Asked for his opinion on the current situation, Mr McCann told the Sentinel: “We are here to let people take a stand against what is happening with the so-called flag protests.

“It is simply not enough to say that these people are Neanderthals or sectarian. I think the flag protests represent something-they represent an anger and discontent amongst people, that if you like, represent the bottom half of the Protestant community. The point we are making here is that, not that the people in the streets have no reason to feel alienation and anger but that this is the wrong way to go about it and it is addressing the wrong problem.

“The truth of the matter is that they are talking about being left behind, about poverty, about employment about poor educational opportunities-but all those things are happening in the Catholic community as well. And, there is no solution to these problems in one community that would not be a solution also in the other community.

“In other words if people say we want our grievances remedied, they are overdue, this makes no sense. Take for example cuts in benefit, which will affect an awful lot of the people out with Union flags, they are clearly working class, decent people.
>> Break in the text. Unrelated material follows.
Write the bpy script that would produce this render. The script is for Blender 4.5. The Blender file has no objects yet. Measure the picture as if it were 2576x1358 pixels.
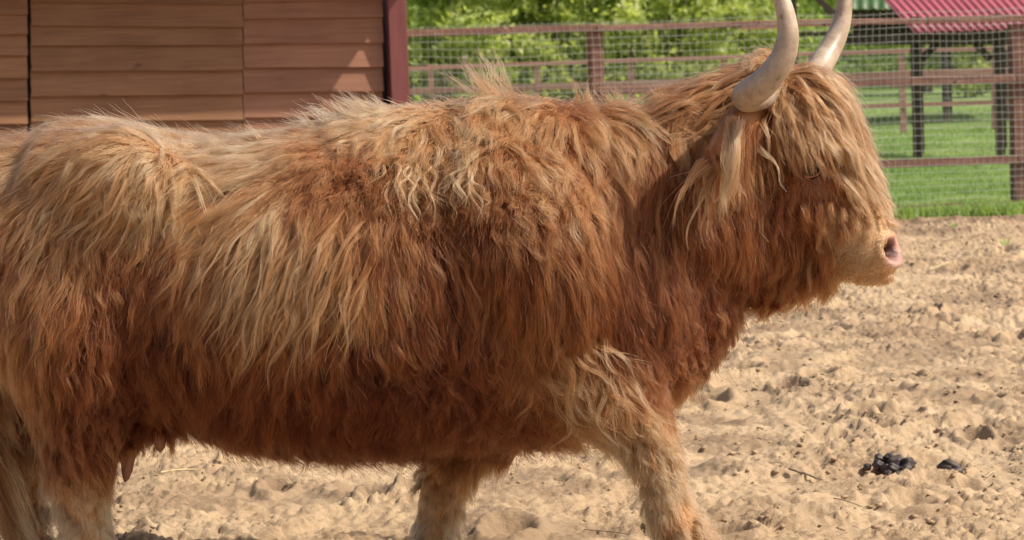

Indeed some of them have been interviewed on TV and are people who are being treated very badly by society.

“If you talk about benefit cuts, cuts in services, talk about lack of educational opportunities, does anybody seriously imagine that you can get a package of measures that can alleviate those things in the Protestant community alone. Nobody can seriously believe that. So, my argument would be that there is not any reason to protest, but that it is counter-productive for people to go out with flags representing one community and say, we are suffering and we want it solved. It is completely missing the point about society in Northern Ireland.”